In Maddox, the supreme court explained how the current version of rule 3.800(b) satisfies its earlier procedural due process concerns about unannounced, but otherwise proper conditions of probation being included in the probation order:

Prior to the [Criminal Appeal Reform] Act, we differentiated between “general conditions of probation” and “special conditions of probation.”   See [State v.] Williams, 712 So.2d [762] at 764 [(Fla.1998)];  Justice [v. State], 674 So.2d [123] at 125 [(Fla.1996)].   We found that defendants are given constructive notice of the imposition of general conditions of probation that are mandated or authorized by statute.   See State v. Hart, 668 So.2d 589, 592 (Fla.1996);  see also Brock v. State, 688 So.2d 909, 910 n. 1 (Fla.1997).   Likewise, defendants are given constructive notice of the general conditions of probation published in conditions (1)-(11) of the standard probation form found in Florida Rule of Criminal Procedure Rule 3.986(e).   See Hart, 668 So.2d at 592.   Thus, general conditions of probation do not have to be orally pronounced at the sentencing hearing and due process is satisfied as long as the conditions are included in the written sentencing order.   See id. at 592-93.

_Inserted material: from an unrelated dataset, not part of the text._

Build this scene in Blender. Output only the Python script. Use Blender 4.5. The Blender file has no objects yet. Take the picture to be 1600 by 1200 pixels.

However, we distinguished special conditions of probation, which are not statutorily authorized or mandated or found among the first eleven general conditions of probation listed in the rules of criminal procedure.   See Williams, 712 So.2d at 764;  Hart, 668 So.2d at 593.   We found that if the defendant had not been given notice of the imposition of these sanctions during the oral pronouncement of sentence, the special condition of probation must be struck and could not be reimposed on remand.   See Justice, 674 So.2d at 125.

Because we allowed courts to impose general conditions of probation that have not been orally pronounced, it is clear that our primary concern in correcting unannounced special conditions of probation is the due process violation occurring when a person does not have notice and an opportunity to object to the condition of probation.   However, following our promulgation of rule 3.800(b), defendants have been given a procedural mechanism to object to the imposition of special conditions of probation that have not been orally pronounced.   This procedural mechanism satisfies due process concerns because the defendant has an opportunity to object following the imposition of the special condition of probation.

760 So.2d at 105 (emphasis added).

A rule 3.800(b) motion is intended to provide one mechanism whereby all sentencing errors may be corrected or, at least, preserved for appellate review.   The rule can be used to correct any type of sentencing error, whether that error had formerly been called erroneous, unlawful or illegal.   See Amendments to Fla. R.Crim. P. 3.111(e) & 3.800 & Fla. R.App. P. 9.020(h), 9.140, & 9.600, 761 So.2d 1015, 1019 (Fla.2000).

In the instant case, Grubb's counsel filed a timely rule 3.800(b) motion seeking to strike the unpronounced, but otherwise proper, conditions of probation contained in Grubb's probation order.   When the trial court failed to rule on the motion within the requisite sixty days, the motion was deemed denied.   Grubb asserts no substantive objections to the unpronounced probation conditions.   Grubb's only objection to the conditions of probation was the purported violation of procedural due process resulting from the failure to pronounce them at sentencing.

Because we find Grubb's procedural due process rights were adequately protected when she raised her concerns in her timely 3.800(b) motion, we affirm.   In doing so, we recede from Jackson, Russman and our other cases holding that unpronounced, but otherwise unobjectionable, conditions of probation contained in probation orders must be stricken and cannot be reimposed.1

AFFIRMED.

FOOTNOTES

1.   If a defendant establishes that he did not have notice of the objectionable conditions in time to file a rule 3.800(b) motion, the historic rule appears to still apply.  Joly, 885 So.2d at 923.

ORFINGER, J.

PLEUS, C.J., SHARP, W., GRIFFIN, THOMPSON, SAWAYA, PALMER, MONACO, TORPY and LAWSON, JJ., concur.